Gippi toglie il maglione e su avambraccio, tra i vari tatuaggi, è presente anche una carpa koi.
“Questa carpa l’avevamo iniziata nel suo studio in un mio viaggio in Giappone senza però finire il colore. Visto che in quel periodo della mia vita il Giappone era una tappa frequente, lo usavo come scalo per andare in Australia, non era un problema tornare da Horiyoshi a finire il tatuaggio. Qualche tempo dopo ci sentimmo telefonicamente e lo avvisai che nel breve sarei passato sicuramente a salutarlo. Definita la giornata in cui trovarci, decidiamo di sfruttare l’occasione anche per finire questa carpa. Arriva questo giorno, io sono in Giappone ed è tutto pronto per andare in studio da Horiyoshi. Ma in studio non ci andai, quella mattina venni contattato urgentemente dalla polizia di frontiera dell’aeroporto. Senza troppe spiegazioni dovevo presentarmi lì il prima possibile. Chiamo subito Horiyoshi, gli spiego la situazione e annulliamo tutto. Lo studio era distante dall’aeroporto e soprattutto non sapevo nemmeno quanto tempo mi avrebbe impegnato la cosa.”
F:”Gippi cosa hai combinato?”
GR: “Io niente ma quella … (parola che inizia con la lettera C e finisce con la A) della mia morosa mi stava raggiungendo in Giappone e non viene mica beccata con due etti di fumo nelle scarpe.
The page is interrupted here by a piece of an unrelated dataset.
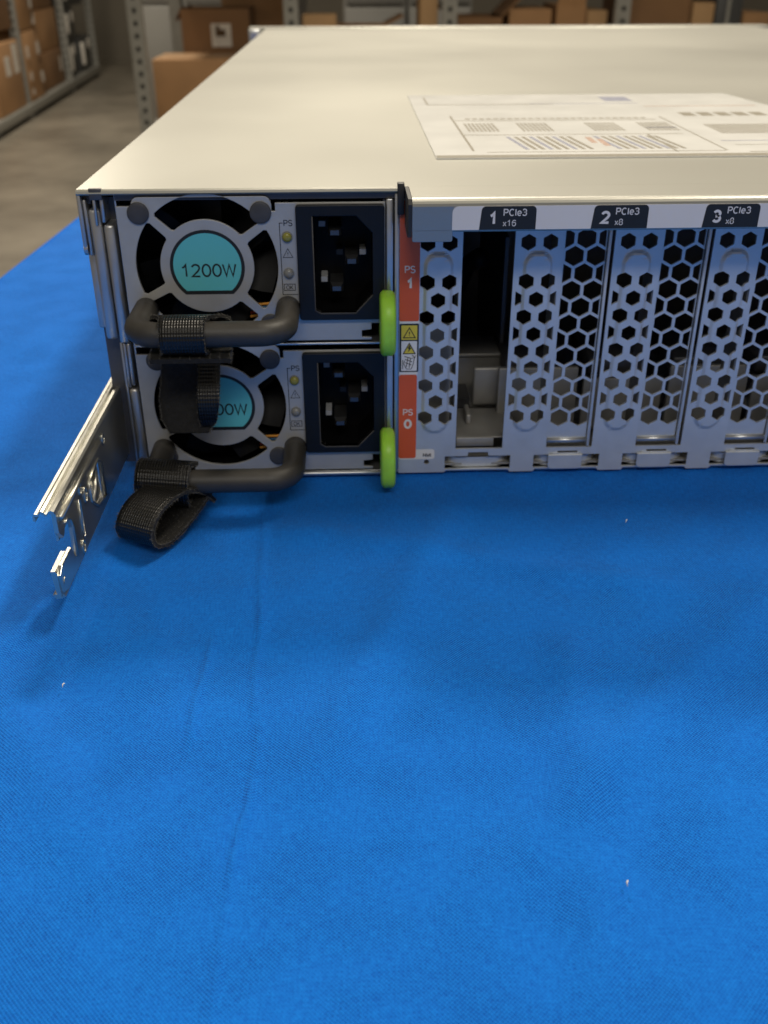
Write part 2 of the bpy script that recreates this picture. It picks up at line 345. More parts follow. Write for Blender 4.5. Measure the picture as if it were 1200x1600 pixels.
    def build(s, name, parent=None, origin=None):
        o3 = Vector(origin) if origin is not None else (Vector(parent['o']) if parent is not None else Vector((0, 0, 0)))
        me = bpy.data.meshes.new(name); me.from_pydata([(v-o3)*MM for v in s.v], [], s.f)
        for mt in s.mats: me.materials.append(M[mt])
        me.polygons.foreach_set('material_index', s.m); me.polygons.foreach_set('use_smooth', s.sm)
        if s.uv:
            ul = me.uv_layers.new(name='uv')
            for fi, uu in s.uv.items():
                p = me.polygons[fi]
                for j, li in enumerate(p.loop_indices): ul.data[li].uv = uu[j]
        me.update()
        bm = bmesh.new(); bm.from_mesh(me); bmesh.ops.remove_doubles(bm, verts=bm.verts, dist=1e-7) if not s.uv else None; bm.to_mesh(me); bm.free()
        ob = bpy.data.objects.new(name, me); COL.objects.link(ob)
        ob['o'] = list(o3)
        if parent is None: ob.location = o3*MM
        else: ob.parent = parent; ob.location = (o3-Vector(parent['o']))*MM
        return ob
def tag(o, label=None, cat=None, group=None, kind=None):
    if label: o['label'] = label
    if cat: o['category'] = cat
    if group: o['group'] = group
    if kind: o['kind'] = kind
    return o
def thing(name, origin, label, cat, group=None):
    o = bpy.data.objects.new(name, None); COL.objects.link(o); o.location = Vector(origin)*MM; o['o'] = list(origin)
    o.empty_display_size = 0.02
    return tag(o, label, cat, group)
def rrect(x0, x1, z0, z1, r, n=4, corners=(1, 1, 1, 1)):
    """rounded rectangle; corners = (bottom-left, bottom-right, top-right, top-left)"""
    out = []
    for (cx, cz, a0, c) in ((x0, z0, 180, corners[0]), (x1, z0, 270, corners[1]), (x1, z1, 0, corners[2]), (x0, z1, 90, corners[3])):
        if not c: out.append((cx, cz)); continue
        ox = cx+r if cx == x0 else cx-r; oz = cz+r if cz == z0 else cz-r
        for k in range(n+1):
            a = math.radians(a0+90*k/n); out.append((round(ox+r*math.cos(a), 4), round(oz+r*math.sin(a), 4)))
    return out
def circ(cx, cz, r, n=32): return [(cx+r*math.cos(2*math.pi*k/n), cz+r*math.sin(2*math.pi*k/n)) for k in range(n)]
def hexa(cx, cz, rx, rz, clip=None):
    p = [(cx+rx, cz+rz/2), (cx, cz+rz), (cx-rx, cz+rz/2), (cx-rx, cz-rz/2), (cx, cz-rz), (cx+rx, cz-rz/2)]
    if clip:
        x0, x1 = clip; out = []
        for i in range(6):
            a, b = p[i], p[(i+1) % 6]
            for lim, sgn in ((x0, 1), (x1, -1)): pass
            out.append(a)
            for lim in (x0, x1):
                if (a[0]-lim)*(b[0]-lim) < 0:
                    t = (lim-a[0])/(b[0]-a[0]); out.append((lim, a[1]+(b[1]-a[1])*t))
        p = [q for q in out if x0-1e-6 <= q[0] <= x1+1e-6]
    return p

# ================================================================== SETTING
f = MB(); f.box(-9000, 9000, -4000, 13000, -800, -780, 'floor'); tag(f.build('floor'), kind='structure')
f = MB(); f.box(-9000, 9000, 11200, 11300, -779.5, 2600, 'wall'); tag(f.build('warehouse_wall'), kind='structure')

# ---- table and blue cloth
t = thing('folding_table', (300, 200, -780), 'table hidden under the blue cloth, carrying the metal server', 'table')
f = MB(); f.box(-100, 900, -560, 900, -34, -4.5, 'table', 3); f.build('tabletop', t)
for x in (-60, 860):
    for y in (-520, 860):
        f = MB(); f.tube([(x, y, -779), (x, y, -34)], 14, 'shelf_dk', 12); f.build('leg', t)

def cloth():
    creases = [((46, -16), (49, -71), 1.0, 0.42), ((49, -71), (50, -104), 0.9, 0.40), ((38, -84), (37, -112), 0.9, 0.55), ((52, -112), (49, -172), 0.9, 0.30), ((51.5, -130), (49.5, -148), 0.7, 0.45),
               ((100, -22), (66, -120), 6, 0.5), ((123, -90), (112, -170), 5, 0.45), ((180, -66), (100, -150), 7, 0.6), ((-60, -20), (20, -140), 7, 0.5), ((3, -40), (-60, -200), 5, 0.4), ((64, -30), (150, -60), 5, 0.35)]
    def h(x, y):
        z = 0.55*math.sin(x*0.045+y*0.021+1)*math.sin(y*0.05-x*0.013)+0.25*math.sin(x*0.12+0.05*y)*math.sin(y*0.11+2)
        for (a, b, wd, am) in creases:
            ax, ay = a; bx, by = b; dx, dy = bx-ax, by-ay; L2 = dx*dx+dy*dy
            tt = ((x-ax)*dx+(y-ay)*dy)/L2; e = 1.0
            if tt < 0: e = math.exp(-(tt*tt)*60); 
            if tt > 1: e = math.exp(-((tt-1)**2)*60)
            tc = tt
            px, py = ax+dx*tc, ay+dy*tc; side = ((x-px)*dy-(y-py)*dx)/math.sqrt(L2); side += 0.3*math.sin(tt*7)
            z += (1.5 if wd < 3 else 3.2)*am*e*math.exp(-(side/wd)**2)
        fl = 1/(1+math.exp((y+8)/5)) if -12 < x < 480 else 1.0
        return (z-3.0)*fl - 0.25*(1-fl) - (0.3 if fl < 1 else 0)
    xs = []; x = -112.0
    while x < 900: xs.append(x); x += (0.7 if 30 < x < 60 else 1.6) if x < 200 else 12
    ys = []; y = -560.0
    while y < 900: ys.append(y); y += 1.6 if -200 < y < 4 else 12
    vs = []; n = 0
    EX = -104.0
    drape = [(-6.5, -0.3), (-9.5, -2.0), (-11.5, -5.0), (-12.5, -10), (-13.0, -30), (-14, -80), (-15, -160), (-16, -260), (-16, -330)]
    for y in ys:
        e = EX+ (-4.0 if y < 230 else (-4.0+(y-230)*0.05)) + 0.3*math.sin(y*0.021)
        row = []
        for k, (dx, dz) in enumerate(reversed(drape)):
            wv = 3*math.sin(y*0.018+k*0.12)*min(1, -dz/120)
            row.append(Vector((e+dx+wv+6.5, y, dz-1.9)))
        for x in xs:
            xx = x if x > e+14 else e+ (x+112)*(14+ (e+112)*0)/30.0 if x < -82 else x
            xx = max(xx, e+0.2*len(row)*0.01)
            row.append(Vector((xx, y, h(xx, y))))
        n = len(row); vs += row
    fs = [(j*n+i, j*n+i+1, (j+1)*n+i+1, (j+1)*n+i) for j in range(len(ys)-1) for i in range(n-1)]
    m_ = MB(); m_.add(vs, fs, 'cloth', True); o = m_.build('tablecloth')
    o.modifiers.new('th', 'SOLIDIFY').thickness = 0.0004; o.modifiers['th'].offset = -1
    return tag(o, 'bright blue woven cotton cloth spread under the server over the table edge', 'tablecloth')
cloth()
for (x, y, s_, lb) in ((152, -30, 1.3, 'white lint speck on the blue cloth below the third slot cover'), (120, -156, 0.4, 'pale lint speck low on the blue cloth near the viewer'), (7, -98, 0.8, 'tiny pale lint speck on the blue cloth at lower left of the rail')):
    f = MB(); f.tube([(x-.3*s_, y-.5, -1.5), (x-.2, y-.1, -0.9), (x+.05, y+.2, -0.9), (x+.2*s_, y+.5, -1.4)], [0.08, 0.17, 0.16, 0.06], 'lint', 6); tag(f.build('lint_fleck'), lb, 'lint', 'lint specks on the blue cloth')

# ================================================================== SERVER
srv = thing('rack_server', (225, 368, 0), 'grey steel rack server with two power supplies and honeycomb slot covers on blue cloth', 'server')
# chassis box
f = MB()
f.box(9.6, 10.0, 1.5, 712, 1.3, 85.8, 'steel'); f.box(449, 450, 0.6, 712, 1.3, 85.8, 'steel')
f.box(9.6, 450, 0.6, 712, 0.1, 1.2, 'steel', 0.3)
f.box(9.0, 86.0, -0.9, 0.4, 0.15, 1.35, 'steel', 0.4)
f.box(10.2, 86.0, 0.3, 200, 42.65, 43.35, 'steel', 0.2)
f.box(9.8, 86.5, 0.9, 160, 84.1, 85.7, 'dark_steel')
f.box(85.6, 86.9, -0.2, 260, 1.4, 85.6, 'steel', 0.3)
f.build('chassis', srv)
# lid
f = MB()
f.box(0.2, 450, -0.2, 712, 86.3, 87.3, 'lid')
f.profile([(-0.2, 87.3), (-0.9, 86.95), (-1.1, 86.3), (-0.8, 85.9), (-0.2, 86.1)], 0.2, 88.0, 'lid')
hood = [(712, 87.3), (-14.6, 87.3), (-15.6, 87.15), (-16.4, 86.75), (-16.85, 86.2), (-17.0, 85.5), (-17.0, 79.4), (-16.8, 79.05), (-16.3, 79.05), (-16.1, 79.4), (-16.1, 85.4), (-15.7, 86.0), (-14.6, 86.3), (712, 86.3)]
hood2 = [(-0.25 if a == 712 else a, b) for a, b in hood]
f.profile(hood2, 89.4, 450, 'lid')
f.shape([rrect(89.4, 99.9, 76.5, 79.6, 0.5, 3, (1, 1, 0, 0))], -17.0, 0.9, 'lid', 0.15)
f.build('lid', srv)
f = MB()
f.profile([(-0.2, 87.25), (-16.0, 87.25), (-17.0, 86), (-17.0, 78), (-14, 77), (-0.2, 77)], 88.35, 89.3, 'black', smooth=False)
f.box(86.3, 88.2, -1.4, 1.2, 80.0, 88.3, 'black', 0.2)
f.build('hood_end_cap', srv)
# front bezel (far end)
f = MB(); f.box(-16, 466, 714, 737, 0.5, 88.2, 'lid', 1.2); b = f.build('front_bezel', srv)
f = MB(); f.box(-15, -5, 706, 713.5, 60, 87, 'steel', 1); f.disc(-10, 706, 82, 3.2, 2.5, 'print_blue'); f.build('latch', b)
# service label on the lid
f = MB(); f.shape([[(100.2, 40), (250, 40), (250, 140), (244, 200), (100.2, 200)]], 87.75, 0.4, 'paper', 0, XY)
sl = f.build('service_label', srv)
f = MB()
def strip(x0, x1, y0, y1, mt): f.box(x0, x1, y0, y1, 87.76, 87.79, mt)
strip(100.4, 249.5, 40.2, 44.5, 'print_grey')
strip(106.5, 160, 165.6, 166.8, 'print_grey'); strip(150, 196, 166.9, 168, 'print_blue'); strip(106.4, 107.2, 167, 192, 'print_grey'); strip(196, 243, 157, 158.2, 'print_red'); strip(184, 196, 175, 190, 'print_blue')
strip(112.6, 113.4, 52, 132, 'print_grey'); strip(113.4, 190, 118.5, 119.6, 'print_grey'); strip(113.4, 190, 84, 84.8, 'print_grey'); strip(177, 177.7, 48, 84, 'print_grey'); strip(117, 193, 49, 49.7, 'print_grey'); strip(193.4, 194, 50, 127, 'print_grey')
for k in range(4):
    x0 = 116+k*19.5+(6 if k > 1 else 0)
    for j in range(8): strip(x0+j*1.45, x0+j*1.45+0.75, 92, 112, 'print_grey')
for k in range(2):
    for j in range(9):
        x0 = 130+k*30+j*2.6
        f.add([(x0, 54, 87.78), (x0+1.3, 54, 87.78), (x0-1.5, 80, 87.78), (x0-2.8, 80, 87.78)], [(0, 1, 2, 3)], 'print_grey' if j % 3 else 'print_blue')
strip(154, 156, 66, 78, 'print_red'); strip(157, 159, 60, 74, 'print_red')
for k in range(5): strip(204+k*7, 209+k*7, 128, 138, 'print_grey')
for k in range(30): strip(204+k*1.4, 204.8+k*1.4, 84, 106, 'print_grey')
strip(198, 249, 68, 69, 'print_blue'); strip(200, 249, 60, 60.5, 'print_grey'); strip(200, 249, 46.5, 47.6, 'print_grey'); strip(181, 192, 98, 99.5, 'print_blue')
for k in range(26): strip(118+k*2.7, 119.9+k*2.7, 122.5, 125, 'print_grey')
f.build('print', sl)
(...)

Tu immagina la situazione. Io che arrivo là senza sapere nulla, mi controllano i documenti, mi perquisiscono, mi portano al parlatorio della piccola prigione dell’aeroporto e dall’altra parte del vetro mi ritrovo Katie Cherry disperata in lacrime che mi chiama. Una scena da film. Questa Katie era la mia morosa dell’epoca, australiana e in viaggio con due sue amiche che poi con calma mi spiegarono tutta la situazione. Il casino era inevitabile, avvisai subito la famiglia, avvocati, anche se tutto comunque era più lento perché eravamo in un paese paese straniero e Katie venne anche trasferita in prigione. Furono mesi pesanti, ma poi si mise tutto a posto. Tanto tempo dopo riuscii a tornare da Horiyoshi per salutarlo e in teoria finire la carpa. Naturalmente gli spiegai il motivo dei miei mesi di ritardo e tutta la situazione con la mia morosa, ed ecco che Katie Cherry è finita sul mio braccio. (Gippi mi mostra l’altro avambraccio)
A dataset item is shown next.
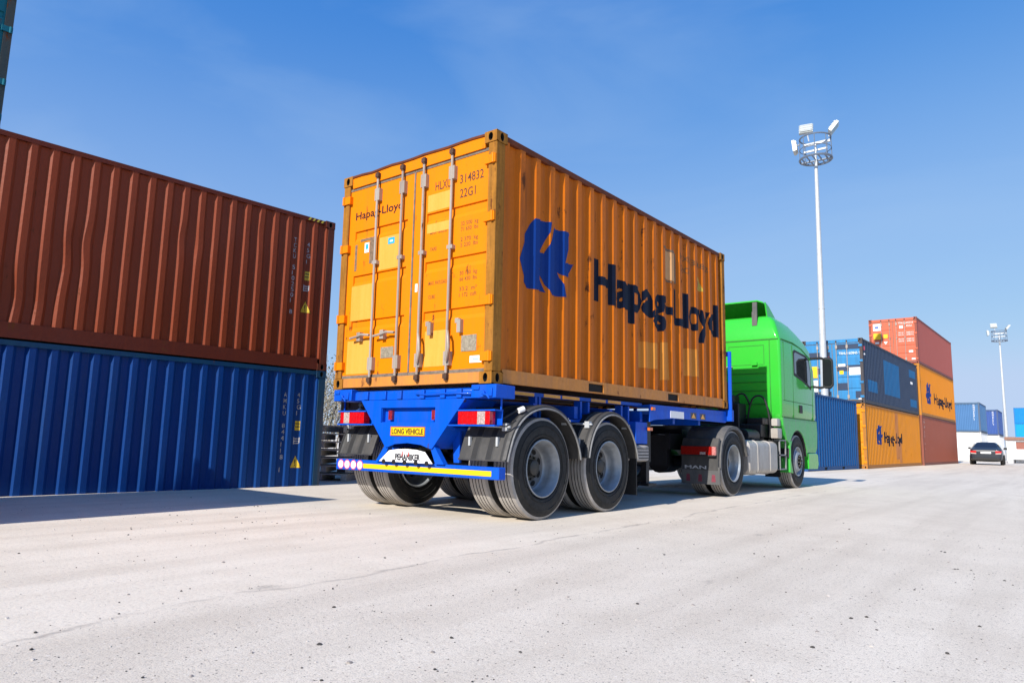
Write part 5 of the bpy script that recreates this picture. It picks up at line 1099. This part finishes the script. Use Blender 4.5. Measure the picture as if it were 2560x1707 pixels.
# ------------------------------------------------------------------ parked car
def car(loc, rz):
    t = thing('parked_car', 'dark sedan with white number plate parked by the white containers', 'car', loc, rz)
    # body loft along y (rear at y=0); each section: half-width, sill z, belt z, roof z (None = no cabin)
    secs = [(0.0, 0.74, 0.30, 0.88, 0.88, 0.60), (0.06, 0.82, 0.24, 0.98, 0.98, 0.66), (0.35, 0.86, 0.20, 1.0, 1.02, 0.66), (0.62, 0.875, 0.19, 0.98, 1.05, 0.64), (1.25, 0.88, 0.19, 0.95, 1.41, 0.54), (1.9, 0.88, 0.19, 0.94, 1.45, 0.55), (2.5, 0.88, 0.19, 0.93, 1.40, 0.54), (3.2, 0.87, 0.19, 0.92, 0.98, 0.64), (3.9, 0.85, 0.2, 0.82, 0.86, 0.62), (4.3, 0.78, 0.24, 0.70, 0.72, 0.56), (4.42, 0.68, 0.3, 0.6, 0.6, 0.5)]
    mb = MB(); K = 14; vs = []
    for y, hw, zs, zb_, zr, rw in secs:
        half = [(hw*0.86, zs), (hw*0.97, zs+0.1), (hw, (zs+zb_)/2), (hw*0.985, zb_-0.1), (hw*0.95, zb_), (rw+(hw*0.95-rw)*0.08, zr-0.04 if zr > zb_+0.1 else zr-0.005), (rw*0.8, zr)]
        vs += [(-a, y, z) for a, z in reversed(half)][::-1][::-1] + [(a, y, z) for a, z in half] if False else [(a, y, z) for a, z in half]+[(-a, y, z) for a, z in reversed(half)]
    mb.add(vs, [(j*K+i, j*K+(i+1) % K, (j+1)*K+(i+1) % K, (j+1)*K+i) for j in range(len(secs)-1) for i in range(K)]+[tuple(range(K)), tuple(range((len(secs)-1)*K, len(secs)*K))], 0, True)
    body = mb.build('body', M['carpaint'], t, ang=0.9)
    md = body.modifiers.new('sub', 'SUBSURF'); md.levels = 1; md.render_levels = 2
    mb = MB(); mb.add([(-0.60, 0.66, 1.06), (0.60, 0.66, 1.06), (0.49, 1.17, 1.375), (-0.49, 1.17, 1.375)], [(0, 1, 2, 3)]); mb.v = [(x_, y_-0.045, z_+0.022) for x_, y_, z_ in mb.v]; mb.build('rear_window', M['glass'], t)
    for sg in (1, -1):
        mb = MB(); mb.add([(sg*0.845, 0.95, 0.98), (sg*0.845, 2.9, 0.97), (sg*0.62, 2.4, 1.36), (sg*0.62, 1.3, 1.36)], [(0, 1, 2, 3)]); mb.v = [(x_+sg*0.02, y_, z_) for x_, y_, z_ in mb.v]; mb.build('side_window', M['glass'], t)
        mb = MB(); mb.prism([(sg*0.50, 0.74), (sg*0.80, 0.76), (sg*0.83, 0.86), (sg*0.50, 0.87)], 'y', -0.015, 0.10); mb.prism([(sg*0.50, 0.66), (sg*0.78, 0.68), (sg*0.80, 0.755), (sg*0.50, 0.735)], 'y', -0.012, 0.1, 1); mb.build('tail_light', [M['redlens'], M['clearlens']], t)
        mb = MB(); mb.box((sg*0.97-0.09, 2.62, 0.97), (sg*0.97+0.09, 2.72, 1.10)); mb.tube([(sg*0.85, 2.7, 0.98), (sg*0.95, 2.68, 1.0)], 0.03, 6); mb.build('wing_mirror', M['black'], t, 0.02)
        for yy in (0.85, 3.55):
            w = MB(); w.lathe([(-0.10, 0.19), (-0.10, 0.30), (-0.07, 0.32), (0.07, 0.32), (0.10, 0.30), (0.10, 0.19)], (sg*0.80, yy, 0.32), 28, [0]*5); w.lathe([(0.09, 0.20), (0.06, 0.17), (0.085, 0.06), (0.085, 0.001)], (sg*0.80, yy, 0.32), 24, [1]*3, sgn=sg); w.build('wheel', [M['tyre'], M['rim']], t)
    mb = MB(); mb.box((-0.27, -0.028, 0.70), (0.27, -0.012, 0.81)); mb.build('number_plate', M['white'], t)
    mb = MB(); mb.prism([(-0.70, 0.30), (0.70, 0.30), (0.74, 0.44), (-0.74, 0.44)], 'y', -0.05, 0.1); mb.build('bumper', M['black'], t, 0.02)
    mb = MB(); put_text(mb, '...', (-0.3, 0.84, 1.2), (1, 0, 0), (0, 0.85, 0.53), height=0.06) if False else None
    return t
car((2.71, 47.9, 0), R(2.2))

# ------------------------------------------------------------------ small hut and white tank behind the car
t = thing('site_hut', 'small white hut with flat brown roof at the right edge', 'hut', (3.05, 62, 0))
mb = MB(); mb.box((0, 0, 0), (0.16, 2.5, 1.75)); mb.box((0.16, 0, 0), (0.56, 0.12, 1.75)); mb.box((0.56, 0, 0), (1.3, 0.12, 1.05)); mb.box((0.56, 0, 1.65), (1.3, 0.12, 1.75)); mb.box((1.14, 0.12, 0), (1.3, 2.5, 1.75)); mb.build('wall', M['whitewall'], t)
MB().box((-0.15, -0.15, 1.76), (1.45, 2.6, 2.0)).build('roof', plain('brown_roof', (0.26, 0.14, 0.10), 0.8), t, 0.01)
MB().box((0.56, 0.10, 1.05), (1.135, 0.114, 1.645)).build('window', plain('brown_shutter', (0.28, 0.10, 0.07), 0.7), t)
t = thing('white_chest', 'white box on low feet standing in front of the hut', 'storage box', (3.42, 61.2, 0))
MB().box((0, 0, 0.28), (0.78, 0.6, 0.98)).build('body', M['whitewall'], t, 0.03); MB().box((-0.02, -0.02, 0.985), (0.80, 0.62, 1.06)).build('lid', M['whitewall'], t, 0.01)
for x_ in (0.06, 0.66):
    for y_ in (0.05, 0.5): MB().box((x_, y_, 0), (x_+0.06, y_+0.06, 0.279)).build('leg', M['black'], t)

# ------------------------------------------------------------------ shrub and timber in the gap beside the navy stack
def shrub(name, label, loc, h, w, seed, leaves=900, cat='shrub', group=None):
    rnd = random.Random(seed); t = thing(name, label, cat, loc, 0, group)
    mb = MB(); tips = []
    def br(p, d, l, r, lv):
        pts = [p]; 
        for i in range(4):
            d = (d+Vector((rnd.gauss(0, .16), rnd.gauss(0, .16), rnd.gauss(0.04, .1)))).normalized(); pts.append(pts[-1]+d*l/4)
        mb.tube(pts, r, 5)
        tips.append((pts[-1], d)); tips.append((pts[2], d))
        if lv > 0:
            for _ in range(4 if lv > 1 else 5):
                k = rnd.randint(1, 4); br(pts[k], (d+Vector((rnd.gauss(0, .6), rnd.gauss(0, .6), rnd.gauss(0.15, .35)))).normalized(), l*rnd.uniform(.5, .75), r*0.5, lv-1)
    for _ in range(6): br(Vector((rnd.gauss(0, w*0.12), rnd.gauss(0, w*.12), -0.02)), Vector((rnd.gauss(0, .35), rnd.gauss(0, .35), 1)).normalized(), h*rnd.uniform(.45, .7), 0.03, 2)
    mb.build('branch', M['bark'], t)
    lf = MB()
    for _ in range(leaves):
        p, d = rnd.choice(tips); p = p+Vector((rnd.gauss(0, .14), rnd.gauss(0, .14), rnd.gauss(0, .14)))
        a = Vector((rnd.gauss(0, 1), rnd.gauss(0, 1), rnd.gauss(0, 1))).normalized(); b = a.orthogonal().normalized(); s = rnd.uniform(.025, .06)
        lf.add([p-a*s, p+b*s*0.5, p+a*s, p-b*s*0.5], [(0, 1, 2, 3)])
    lf.build('foliage', M['leafdry'], t)
    return t
shrub('dry_shrub', 'dry grey shrub seen in the gap between the navy stack and the trailer', (-14.2, 10.55, 0), 4.2, 2.2, 5, 1600, group='dry shrubs')
shrub('dry_shrub', 'bushier olive shrub further back in the gap behind the navy stack', (-17.5, 13.3, 0), 4.6, 2.6, 8, 2600, group='dry shrubs')
WHICH = ('lowest', 'second', 'third', 'fourth', 'fifth', 'sixth', 'topmost')
for k in range(7):
    z = 0.005+k*0.145; mb = MB()
    for x_ in (-0.5, -0.05, 0.40): mb.box((x_, -0.4, 0), (x_+0.1, 0.4, 0.1))
    for i in range(6): mb.box((-0.51, -0.4+i*0.142, 0.1015), (0.51, -0.4+i*0.142+0.09, 0.122))
    o = mb.build('timber_pallet', M['wood']); o.location = (-4.15+0.03*math.sin(k*2.1), 3.12+0.03*math.sin(k*1.3), z); o.rotation_euler = (0, 0, R(35+4*math.sin(k*1.7)))
    tag(o, '%s weathered timber pallet %s beside the navy container' % (WHICH[k], 'of the stack' if k else 'on the ground under the stack'), 'pallet', 'stacked timber pallets')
Eccola qui Katie disegnata da Horiyoshi. Queste donne sono tremende, ma muovono i fili delle emozioni e come muse ispirano anche i tatuaggi da sempre. Mi raccomando Francesco non si tatuano i nomi, se no fai la fine di quel disegno appeso alla parete lassù.
(La grafica in questione andate a vederla di persona al museo).
Quel giorno, in studio, proprio sul momento pensammo a questa composizione. Una Geisha con una serpe tatuata sul seno che rappresentava palesemente lei. Io stesso tatuai una serpe sul seno di Katie durante la nostra relazione. I fiori di ciliegio perché il suo nome completo era Katie Cherry e queste nuvole ad indicare quell’episodio poco sereno, turbolento. Alla fine nonostante quell’evento la ricordo con piacere e la porto addosso volenteri. Come vedi non riuscimmo a finirlo in una seduta, ma a me piace così com’è.
Forse questo tatuaggio è giusto che non sia finito e penso che lo lascerò incompiuto tutta la vita come la mia relazione con Katie. Questa è una storia scritta sulla pelle che racchiude tanto, un amore, una donna, un problema risolto, persone e luoghi di paesi diversi tra cui un amico tatuatore. Un pezzo di vita insomma.”
Sul braccio di Gippi, in realtà, ci sono tante storie da leggere. Oltre al sole e la farfalla menzionate nell’articolo come non citare quella rondiella, ormai tra il verde ed il blu, che stringe nel suo becco una pergamena con due date scritte sopra. Un tatuaggio dedicato ai suoi genitori. Le rondini sono anche simboli di famiglia e Gippi, che non è particolarmente legato ad una dimora fissa, lo sa. Lui porta già con se tutte le sue cose care.
Volevo concludere l’articolo senza fare troppi complimenti al Gippi che tanto lo annoierebbero.
Quindi lo saluto con un semplice GRAZIE, che non è mai scontato. Ti mando anche un forte abbraccio.
P.S. Secondo te potevo chiudere solo così? Un ultimo pensiero in controtendenza lo scriviamo dai.
Visto che dobbiamo ammettere che l’apparenza è la protagonista indiscussa del nostro tempo.
In questo tempo di inganno generale, dove sempre meno persone guardano oltre quello che si vede, chiudo con questa tua frase:
“Spero che dopo tutta questa illustrazione qualcuno torni a segnarsi come in passato. Un ricordo, un momento, una gioia, un dolore, una passione e non solo roba modaiola.”